[c-nsp] acl on bvi in ios xr (9k) 4.1.2
adam vitkovsky
adam.vitkovsky at swan.sk
Mon Jul 23 08:45:49 EDT 2012
Yes I admit solution #1 is bad
And I also see that there's really no simple solution to replace BVI
> Suggestion 3 does not introduce redundancy for the ASR9k
Well in your picture there's only one ASR9k so if that one fails than it's game over anyways
and yes I understand that putting additional SW (an active device for that matter) in front of the ASR9k would increase the overall probability of failure
If there are two ASR9Ks than each would have to have an aggregation SW in from of it (aggregation SW would be inter-connected back to back and connected via trunk to ASR9k running L3 EFP per VLAN)

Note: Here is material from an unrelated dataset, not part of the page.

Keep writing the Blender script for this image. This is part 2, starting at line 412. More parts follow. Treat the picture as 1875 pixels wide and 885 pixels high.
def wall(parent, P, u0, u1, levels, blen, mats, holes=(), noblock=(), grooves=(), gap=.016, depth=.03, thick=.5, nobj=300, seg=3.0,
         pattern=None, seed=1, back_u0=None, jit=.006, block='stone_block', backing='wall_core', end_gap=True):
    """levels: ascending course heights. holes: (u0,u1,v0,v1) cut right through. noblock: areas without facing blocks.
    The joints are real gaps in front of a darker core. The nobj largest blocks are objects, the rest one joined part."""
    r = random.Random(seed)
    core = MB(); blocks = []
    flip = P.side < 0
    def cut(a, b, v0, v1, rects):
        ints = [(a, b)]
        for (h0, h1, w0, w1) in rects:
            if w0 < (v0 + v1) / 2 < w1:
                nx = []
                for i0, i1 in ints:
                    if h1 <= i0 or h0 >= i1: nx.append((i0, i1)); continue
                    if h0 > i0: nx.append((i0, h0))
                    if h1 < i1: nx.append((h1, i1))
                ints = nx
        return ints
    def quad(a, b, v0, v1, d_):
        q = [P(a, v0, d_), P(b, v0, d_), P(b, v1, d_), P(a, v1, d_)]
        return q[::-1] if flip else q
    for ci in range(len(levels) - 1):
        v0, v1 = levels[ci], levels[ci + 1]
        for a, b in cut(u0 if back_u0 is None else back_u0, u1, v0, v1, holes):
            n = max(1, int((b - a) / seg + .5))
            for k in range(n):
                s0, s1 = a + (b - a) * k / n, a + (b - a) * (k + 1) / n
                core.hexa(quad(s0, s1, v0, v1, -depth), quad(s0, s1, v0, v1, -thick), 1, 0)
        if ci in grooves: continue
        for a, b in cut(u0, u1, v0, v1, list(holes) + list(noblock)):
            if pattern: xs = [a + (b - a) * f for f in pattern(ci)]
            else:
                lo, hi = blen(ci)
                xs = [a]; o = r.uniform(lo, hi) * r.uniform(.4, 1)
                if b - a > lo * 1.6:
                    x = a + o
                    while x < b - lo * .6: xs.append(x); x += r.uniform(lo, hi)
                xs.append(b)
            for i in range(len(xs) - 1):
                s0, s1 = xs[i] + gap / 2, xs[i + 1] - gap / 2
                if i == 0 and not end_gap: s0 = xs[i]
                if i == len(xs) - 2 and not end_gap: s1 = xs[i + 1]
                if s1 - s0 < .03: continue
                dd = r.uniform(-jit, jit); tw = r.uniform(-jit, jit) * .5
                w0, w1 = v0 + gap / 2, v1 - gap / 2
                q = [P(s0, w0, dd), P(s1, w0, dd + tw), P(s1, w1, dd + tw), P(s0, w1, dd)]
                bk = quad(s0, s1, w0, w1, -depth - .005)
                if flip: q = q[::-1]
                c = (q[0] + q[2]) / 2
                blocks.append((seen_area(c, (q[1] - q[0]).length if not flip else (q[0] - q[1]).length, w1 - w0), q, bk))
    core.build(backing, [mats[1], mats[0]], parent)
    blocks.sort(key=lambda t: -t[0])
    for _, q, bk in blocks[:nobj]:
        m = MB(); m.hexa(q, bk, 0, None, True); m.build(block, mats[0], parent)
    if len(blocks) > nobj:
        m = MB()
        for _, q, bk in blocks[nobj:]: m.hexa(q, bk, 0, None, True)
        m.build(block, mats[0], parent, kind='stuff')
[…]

Than each switch from your picture would be connected to both of these aggregation switches
adam
-----Original Message-----
From: Peter Rathlev [mailto:peter at rathlev.dk]

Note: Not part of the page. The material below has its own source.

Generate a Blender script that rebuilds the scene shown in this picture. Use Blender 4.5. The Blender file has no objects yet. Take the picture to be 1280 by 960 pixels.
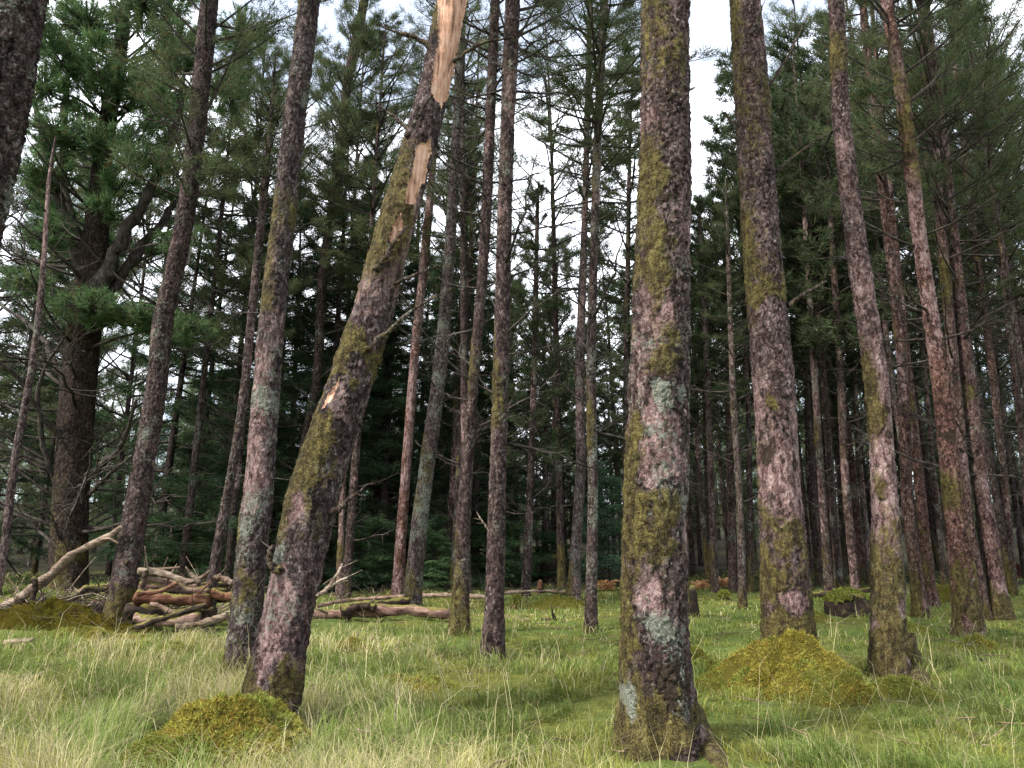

Sent: Monday, July 23, 2012 10:43 AM
To: adam vitkovsky
Cc: cisco-nsp at puck.nether.net
Subject: Re: [c-nsp] acl on bvi in ios xr (9k) 4.1.2
On Mon, 2012-07-23 at 10:14 +0200, adam vitkovsky wrote:
> > one router, two different switches, both switches are standalone and
> > have no multi-chassis capabilities.
>
> If there's the same VLAN running of the two switches you could
> terminate it on two separate L3 sub-interfaces on the ASR9K /breaking
> the VLAN subnet in two -loosing 4 addresses Or instead of the BVI you
> could use a PW to aggregate the L2 traffic form the disjoint VLAN and
> terminate the PW at ASR9K running L3 for the aggregation ring Or you
> can use the already mentioned L2 switch to aggregate the VLANS from
> the two switches and connect it via trunk to ASR9K
This is the scenario:
+----------+
| Router |
+----------+
| |
+----------+ +----------+
| Switch 1 | | Switch 2 |
+----------+ +----------+
Suggestion 1, using two different subinterfaces and 2 networks, would exclude connecting to the same VLAN (not just ID) on the other side.

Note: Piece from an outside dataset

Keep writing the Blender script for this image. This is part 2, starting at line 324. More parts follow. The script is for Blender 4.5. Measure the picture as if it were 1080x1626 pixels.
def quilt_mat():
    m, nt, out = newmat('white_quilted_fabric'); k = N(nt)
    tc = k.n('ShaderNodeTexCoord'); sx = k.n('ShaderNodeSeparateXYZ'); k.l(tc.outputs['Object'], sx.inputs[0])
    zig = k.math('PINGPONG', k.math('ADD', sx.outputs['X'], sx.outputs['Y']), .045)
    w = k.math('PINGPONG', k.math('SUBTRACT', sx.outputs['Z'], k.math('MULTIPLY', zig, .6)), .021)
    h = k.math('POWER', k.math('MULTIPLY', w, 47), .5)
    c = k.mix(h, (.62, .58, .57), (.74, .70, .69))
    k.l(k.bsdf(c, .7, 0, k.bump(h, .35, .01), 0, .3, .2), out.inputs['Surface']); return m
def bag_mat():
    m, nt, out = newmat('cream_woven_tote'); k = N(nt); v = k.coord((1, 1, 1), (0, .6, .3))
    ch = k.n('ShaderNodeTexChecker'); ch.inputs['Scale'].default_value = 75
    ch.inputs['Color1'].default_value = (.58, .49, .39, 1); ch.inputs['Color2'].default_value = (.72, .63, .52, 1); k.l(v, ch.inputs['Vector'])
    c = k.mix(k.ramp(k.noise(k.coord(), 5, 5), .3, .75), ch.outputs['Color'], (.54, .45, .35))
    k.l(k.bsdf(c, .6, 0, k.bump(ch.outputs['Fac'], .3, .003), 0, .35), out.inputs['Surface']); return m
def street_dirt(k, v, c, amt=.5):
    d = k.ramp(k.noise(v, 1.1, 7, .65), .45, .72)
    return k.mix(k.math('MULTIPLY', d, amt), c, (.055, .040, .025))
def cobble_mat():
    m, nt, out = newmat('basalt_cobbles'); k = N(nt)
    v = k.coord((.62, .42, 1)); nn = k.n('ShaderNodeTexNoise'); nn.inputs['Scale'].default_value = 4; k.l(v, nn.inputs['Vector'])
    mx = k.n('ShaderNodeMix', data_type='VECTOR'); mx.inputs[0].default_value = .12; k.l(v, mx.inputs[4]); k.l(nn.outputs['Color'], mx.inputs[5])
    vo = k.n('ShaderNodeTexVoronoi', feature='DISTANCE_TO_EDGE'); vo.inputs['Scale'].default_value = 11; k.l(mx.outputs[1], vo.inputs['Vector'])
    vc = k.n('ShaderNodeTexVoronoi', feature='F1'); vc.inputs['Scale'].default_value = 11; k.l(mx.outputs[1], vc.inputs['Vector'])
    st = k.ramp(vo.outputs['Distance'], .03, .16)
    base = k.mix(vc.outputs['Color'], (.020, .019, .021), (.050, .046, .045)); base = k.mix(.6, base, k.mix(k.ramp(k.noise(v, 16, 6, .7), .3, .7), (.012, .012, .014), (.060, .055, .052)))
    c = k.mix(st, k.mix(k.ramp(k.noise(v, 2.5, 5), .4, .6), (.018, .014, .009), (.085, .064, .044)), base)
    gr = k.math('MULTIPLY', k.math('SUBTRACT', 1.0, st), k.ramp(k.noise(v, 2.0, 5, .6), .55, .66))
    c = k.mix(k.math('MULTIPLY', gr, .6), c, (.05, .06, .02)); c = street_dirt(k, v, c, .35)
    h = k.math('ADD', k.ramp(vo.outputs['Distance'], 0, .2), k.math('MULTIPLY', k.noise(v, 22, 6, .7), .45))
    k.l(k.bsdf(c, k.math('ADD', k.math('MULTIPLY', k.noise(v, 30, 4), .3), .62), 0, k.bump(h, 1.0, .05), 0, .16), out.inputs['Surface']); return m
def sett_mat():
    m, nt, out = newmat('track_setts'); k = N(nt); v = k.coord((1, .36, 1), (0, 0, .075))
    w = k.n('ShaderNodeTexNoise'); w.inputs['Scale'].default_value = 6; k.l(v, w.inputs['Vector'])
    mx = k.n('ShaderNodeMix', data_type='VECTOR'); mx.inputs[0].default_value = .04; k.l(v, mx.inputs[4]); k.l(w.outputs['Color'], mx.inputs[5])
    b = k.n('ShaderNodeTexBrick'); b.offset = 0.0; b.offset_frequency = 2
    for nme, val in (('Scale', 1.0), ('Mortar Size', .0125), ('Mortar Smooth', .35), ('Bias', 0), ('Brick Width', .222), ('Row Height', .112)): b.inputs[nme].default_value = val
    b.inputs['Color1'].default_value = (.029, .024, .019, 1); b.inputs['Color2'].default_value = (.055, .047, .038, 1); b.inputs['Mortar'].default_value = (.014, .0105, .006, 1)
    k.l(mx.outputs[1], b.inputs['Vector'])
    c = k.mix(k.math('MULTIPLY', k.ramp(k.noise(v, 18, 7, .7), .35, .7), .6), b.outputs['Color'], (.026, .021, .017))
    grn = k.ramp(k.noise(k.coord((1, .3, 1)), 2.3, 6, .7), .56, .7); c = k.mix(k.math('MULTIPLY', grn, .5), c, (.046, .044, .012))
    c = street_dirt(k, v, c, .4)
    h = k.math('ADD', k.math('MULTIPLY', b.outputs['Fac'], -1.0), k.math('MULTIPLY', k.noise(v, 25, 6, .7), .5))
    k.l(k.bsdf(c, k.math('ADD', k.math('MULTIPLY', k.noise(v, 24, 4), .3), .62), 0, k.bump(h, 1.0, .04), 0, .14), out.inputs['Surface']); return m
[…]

Imagine the two switches running e.g. HSRP on a SVI.
Suggestion 2 does not fall into the category "simple solution". And I fail to see how it introduces redundancy for the ASR9k, but that's probably because I'm not familiar with that way of doing it.
Suggestion 3 does not introduce redundancy for the ASR9k.
Summa summarum: There's no simple way to do it other than BVI. One might say that this kind of redundancy is irrelevant for a router of that size, but that's beside the point here.